Reste enfin l’éducation domestique ou celle de la nature. Mais que deviendra pour les autres un homme uniquement élevé pour lui ? Si peut-être le double objet qu’on se propose pouvoit se réunir en un seul, en ôtant les contradictions de l’homme, on ôteroit un grand obstacle à son bonheur. Il faudroit pour en juger le voir tout formé ; il faudroit avoir observé ses penchans, vu ses progrès, suivi sa marche : il faudroit en un mot, connoître l’homme naturel. Je crois qu’on aura fait quelques pas dans ces recherches après avoir lu cet écrit.

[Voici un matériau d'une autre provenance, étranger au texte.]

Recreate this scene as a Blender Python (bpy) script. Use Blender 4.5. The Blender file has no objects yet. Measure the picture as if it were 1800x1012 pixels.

Pour former cet homme rare, qu’avons-nous à faire ? Beaucoup, sans doute ; c’est d’empêcher que rien ne soit fait. Quand il ne s’agit que d’aller contre le vent, on louvoie ; mais si la mer est forte & qu’on veuille rester en place, il faut jeter l’ancre. Prends garde, jeune pilote, que ton cable ne file ou que ton ancre ne laboure, & que le vaisseau ne dérive avant que tu t’en sois apperçu.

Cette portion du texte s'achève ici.